▶ [Task] In the lines below, find how many contain the word "scene" and report that figure alone.

* begin *

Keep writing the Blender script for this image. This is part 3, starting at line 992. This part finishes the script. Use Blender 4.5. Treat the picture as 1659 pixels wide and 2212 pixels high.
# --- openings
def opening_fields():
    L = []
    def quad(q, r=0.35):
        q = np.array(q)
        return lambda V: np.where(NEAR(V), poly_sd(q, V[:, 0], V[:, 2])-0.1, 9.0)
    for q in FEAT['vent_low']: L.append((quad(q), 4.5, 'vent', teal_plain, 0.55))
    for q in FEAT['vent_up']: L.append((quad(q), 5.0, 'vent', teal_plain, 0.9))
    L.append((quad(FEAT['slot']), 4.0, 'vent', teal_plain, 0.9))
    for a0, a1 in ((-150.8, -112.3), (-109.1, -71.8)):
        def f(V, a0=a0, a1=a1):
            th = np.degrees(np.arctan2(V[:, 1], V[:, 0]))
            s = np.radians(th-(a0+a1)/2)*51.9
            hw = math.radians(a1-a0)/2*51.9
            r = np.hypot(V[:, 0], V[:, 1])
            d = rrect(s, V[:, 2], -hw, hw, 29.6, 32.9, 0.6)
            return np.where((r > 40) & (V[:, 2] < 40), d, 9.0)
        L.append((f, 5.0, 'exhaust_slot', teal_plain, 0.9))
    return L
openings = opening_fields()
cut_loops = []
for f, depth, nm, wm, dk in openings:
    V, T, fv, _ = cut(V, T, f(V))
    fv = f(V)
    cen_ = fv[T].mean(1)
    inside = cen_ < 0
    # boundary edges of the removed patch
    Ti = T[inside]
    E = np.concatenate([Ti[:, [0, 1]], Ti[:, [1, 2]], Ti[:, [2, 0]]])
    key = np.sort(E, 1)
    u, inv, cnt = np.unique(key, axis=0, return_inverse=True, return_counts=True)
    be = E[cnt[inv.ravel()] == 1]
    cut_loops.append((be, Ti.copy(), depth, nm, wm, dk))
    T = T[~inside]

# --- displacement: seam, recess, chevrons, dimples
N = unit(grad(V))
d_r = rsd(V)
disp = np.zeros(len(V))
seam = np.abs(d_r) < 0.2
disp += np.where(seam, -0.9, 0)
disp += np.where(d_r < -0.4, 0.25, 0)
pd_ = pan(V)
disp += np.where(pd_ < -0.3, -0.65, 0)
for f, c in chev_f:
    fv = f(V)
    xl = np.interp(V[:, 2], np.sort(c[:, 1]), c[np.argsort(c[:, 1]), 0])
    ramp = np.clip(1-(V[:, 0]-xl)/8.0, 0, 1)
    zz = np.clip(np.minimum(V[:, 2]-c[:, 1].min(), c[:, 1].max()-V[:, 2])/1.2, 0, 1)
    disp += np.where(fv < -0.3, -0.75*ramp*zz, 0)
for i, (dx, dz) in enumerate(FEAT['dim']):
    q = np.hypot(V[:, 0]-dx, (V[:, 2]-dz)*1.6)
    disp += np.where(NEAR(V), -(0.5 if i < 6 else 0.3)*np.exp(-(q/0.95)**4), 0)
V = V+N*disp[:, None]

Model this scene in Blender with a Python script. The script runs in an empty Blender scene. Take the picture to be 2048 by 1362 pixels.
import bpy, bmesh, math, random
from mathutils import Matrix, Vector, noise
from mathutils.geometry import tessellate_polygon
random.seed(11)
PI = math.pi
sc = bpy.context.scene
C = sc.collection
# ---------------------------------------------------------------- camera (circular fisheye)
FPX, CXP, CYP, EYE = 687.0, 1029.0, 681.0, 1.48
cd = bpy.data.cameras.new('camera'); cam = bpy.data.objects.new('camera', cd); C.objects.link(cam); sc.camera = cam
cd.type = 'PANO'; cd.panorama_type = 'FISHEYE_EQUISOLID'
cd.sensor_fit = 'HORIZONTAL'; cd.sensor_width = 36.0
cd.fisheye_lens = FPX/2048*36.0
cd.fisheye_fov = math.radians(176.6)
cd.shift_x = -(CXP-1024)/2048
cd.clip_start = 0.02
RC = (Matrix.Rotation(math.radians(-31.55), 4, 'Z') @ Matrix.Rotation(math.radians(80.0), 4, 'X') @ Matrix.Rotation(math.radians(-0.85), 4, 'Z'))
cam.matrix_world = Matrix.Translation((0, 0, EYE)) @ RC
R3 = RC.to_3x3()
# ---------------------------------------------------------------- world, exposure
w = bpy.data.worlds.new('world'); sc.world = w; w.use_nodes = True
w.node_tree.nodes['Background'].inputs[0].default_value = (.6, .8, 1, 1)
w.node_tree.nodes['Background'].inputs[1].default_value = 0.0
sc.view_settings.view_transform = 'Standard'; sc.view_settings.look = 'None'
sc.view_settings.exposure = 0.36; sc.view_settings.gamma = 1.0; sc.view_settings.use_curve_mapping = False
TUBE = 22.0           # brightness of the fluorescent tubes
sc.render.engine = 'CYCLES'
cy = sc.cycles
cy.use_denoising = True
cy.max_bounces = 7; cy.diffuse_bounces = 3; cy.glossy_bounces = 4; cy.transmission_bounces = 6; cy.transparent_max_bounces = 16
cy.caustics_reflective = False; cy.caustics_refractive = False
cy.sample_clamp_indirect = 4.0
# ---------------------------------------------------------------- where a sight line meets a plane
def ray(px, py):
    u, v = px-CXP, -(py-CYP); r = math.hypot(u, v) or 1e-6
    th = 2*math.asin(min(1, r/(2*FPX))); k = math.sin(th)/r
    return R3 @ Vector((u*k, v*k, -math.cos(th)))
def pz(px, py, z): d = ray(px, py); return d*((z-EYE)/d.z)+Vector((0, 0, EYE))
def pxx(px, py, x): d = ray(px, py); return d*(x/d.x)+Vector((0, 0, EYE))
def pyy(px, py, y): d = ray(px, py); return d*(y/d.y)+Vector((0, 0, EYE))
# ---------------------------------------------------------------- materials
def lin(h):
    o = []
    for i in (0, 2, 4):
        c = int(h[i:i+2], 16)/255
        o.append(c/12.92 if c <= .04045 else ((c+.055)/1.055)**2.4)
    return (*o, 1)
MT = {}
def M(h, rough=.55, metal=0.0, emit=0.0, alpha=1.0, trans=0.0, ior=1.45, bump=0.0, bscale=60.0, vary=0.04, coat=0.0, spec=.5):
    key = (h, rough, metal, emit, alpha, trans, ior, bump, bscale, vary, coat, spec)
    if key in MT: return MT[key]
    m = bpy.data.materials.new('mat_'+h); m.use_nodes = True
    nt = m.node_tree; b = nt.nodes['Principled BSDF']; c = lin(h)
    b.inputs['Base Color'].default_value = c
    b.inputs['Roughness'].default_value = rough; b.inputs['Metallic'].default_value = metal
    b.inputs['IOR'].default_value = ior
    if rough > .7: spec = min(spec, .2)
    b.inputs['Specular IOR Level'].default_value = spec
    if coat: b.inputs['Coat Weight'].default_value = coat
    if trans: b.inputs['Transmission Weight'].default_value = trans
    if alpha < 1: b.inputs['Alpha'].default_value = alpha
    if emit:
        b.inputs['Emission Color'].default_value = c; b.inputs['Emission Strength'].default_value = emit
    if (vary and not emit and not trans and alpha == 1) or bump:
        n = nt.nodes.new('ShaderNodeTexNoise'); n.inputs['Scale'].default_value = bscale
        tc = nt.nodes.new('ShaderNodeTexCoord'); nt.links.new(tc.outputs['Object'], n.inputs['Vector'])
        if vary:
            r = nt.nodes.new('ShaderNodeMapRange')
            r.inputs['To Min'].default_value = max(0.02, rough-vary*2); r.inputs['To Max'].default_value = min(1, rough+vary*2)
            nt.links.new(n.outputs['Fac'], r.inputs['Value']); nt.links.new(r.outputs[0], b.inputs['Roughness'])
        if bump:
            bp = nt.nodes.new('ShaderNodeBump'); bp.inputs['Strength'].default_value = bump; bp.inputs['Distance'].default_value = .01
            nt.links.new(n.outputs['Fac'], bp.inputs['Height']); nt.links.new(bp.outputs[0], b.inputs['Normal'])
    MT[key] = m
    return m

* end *

▶ [Expected answer] 2